Pepper’s leadership bio confirms that Sarah Pikardt was appointed Chief Marketing Officer in 2025, after joining the business back in 2011. She now leads the marketing function and strategic development of the brand in Australia and New Zealand, with a focus on improving customer experience.

Before Pepper, Pikardt worked with a consultancy group focused on improving organisations’ strategic bottom-line performance, which is a neat foundation for a CMO role in a lending business where every brand decision ultimately shows up in credit flows and P&L.

To understand the weight of the job, it’s worth remembering where Pepper sits in the market. The lender positions itself as “Australia’s leading non-bank lender”, helping customers who don’t always fit the big-bank box across home, car, personal and commercial loans. It’s been repeatedly recognised as a specialist and non-bank lender of the year and recently celebrated an eighth consecutive run of MFAA “Specialty Lender of the Year” wins across multiple states.

Pikardt has been the public face of several recent brand pushes, including the “Really Helpful Loan Options” positioning and a national radio campaign voiced by Pepper staff, where she explicitly links brand investment to trust with customers and brokers.

Why this matters for loyalty and brokers

From a loyaltyandcustomers.com lens, this isn’t just a title change – it formalises the importance of marketing and CX inside a business that lives and dies on repeat business and broker advocacy.

Pepper’s whole proposition is built around flexibility for “real life” customers: near-prime, self-employed, non-standard income and people who might not sail through a big-bank scorecard. In that world, loyalty looks a bit different:

  • you’re winning hearts and minds with human stories rather than glossy rate ads,

  • you’re trying to be the “first-choice non-bank” a broker thinks of when a tricky deal lands on their desk, and

  • you’re using brand to reduce perceived risk for borrowers who already feel a bit nervous.

My read is that having Pikardt formally in the CMO chair signals Pepper’s intent to keep brand, broker relationships and customer experience tightly stitched together.

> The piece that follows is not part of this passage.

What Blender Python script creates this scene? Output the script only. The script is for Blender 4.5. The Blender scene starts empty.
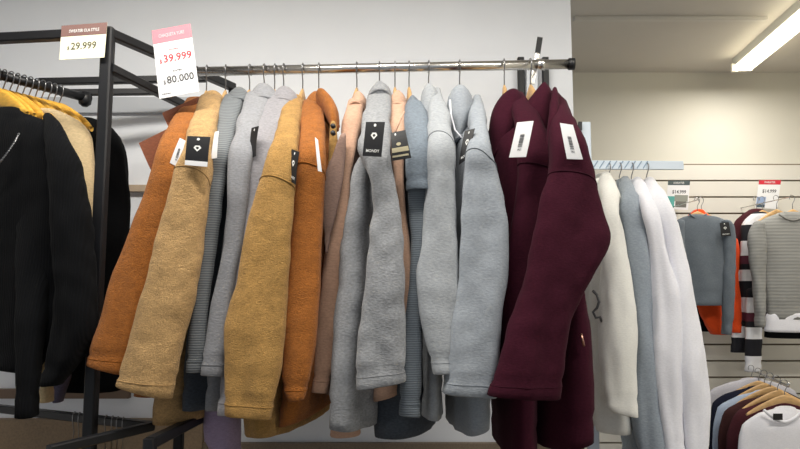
import bpy, math, random
from math import sin, cos, pi, tan, radians
from mathutils import Vector, noise

random.seed(7)
S = bpy.context.scene
COL = S.collection

# ------------------------------------------------------------------ camera
F = 620.0
PITCH = radians(5.5)
EYE = Vector((0, 0, 1.40))
cam_d = bpy.data.cameras.new('camera')
cam_d.sensor_width = 36.0
cam_d.lens = F / 800 * 36.0
cam_d.clip_start = 0.05
cam = bpy.data.objects.new('camera', cam_d)
cam.location = EYE
cam.rotation_euler = (pi / 2 + PITCH, 0, 0)
COL.objects.link(cam)
S.camera = cam

# ------------------------------------------------------------------ world, light, exposure
world = bpy.data.worlds.new('world')
S.world = world
world.use_nodes = True
world.node_tree.nodes['Background'].inputs[0].default_value = (0.80, 0.89, 1.0, 1)
world.node_tree.nodes['Background'].inputs[1].default_value = 0.40
S.view_settings.view_transform = 'Standard'
S.view_settings.look = 'None'
S.view_settings.exposure = 0.0
S.view_settings.gamma = 1.0
S.view_settings.use_curve_mapping = False
S.cycles.use_denoising = True
LAMP_W = 28.5            # each ceiling batten
LAMP_COL = (1.0, 0.965, 0.91)

# ------------------------------------------------------------------ helpers
_f = Vector((0, cos(PITCH), sin(PITCH)))
_u = Vector((0, -sin(PITCH), cos(PITCH)))


def P(px, py, Y):
    """the point at distance Y into the shop that the photo shows at (px, py)"""
    d = Vector((1, 0, 0)) * ((px - 400) / F) + _u * ((224.5 - py) / F) + _f
    return EYE + d * (Y / d.y)


def lin(c):
    return tuple(((v / 255) / 12.92 if v / 255 <= 0.04045 else ((v / 255 + 0.055) / 1.055) ** 2.4) for v in c) + (1,)


MATS = {}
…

Expect to see more campaigns that lean into authenticity (real staff, real customers), and more work that quietly turns good service into long-term broker and customer loyalty, not just a spike in enquiries.

For your readers, this appointment is a neat reminder that in specialist lending, the most powerful loyalty lever is often trust built over time – and that’s exactly the territory Sarah Pikardt now owns as CMO.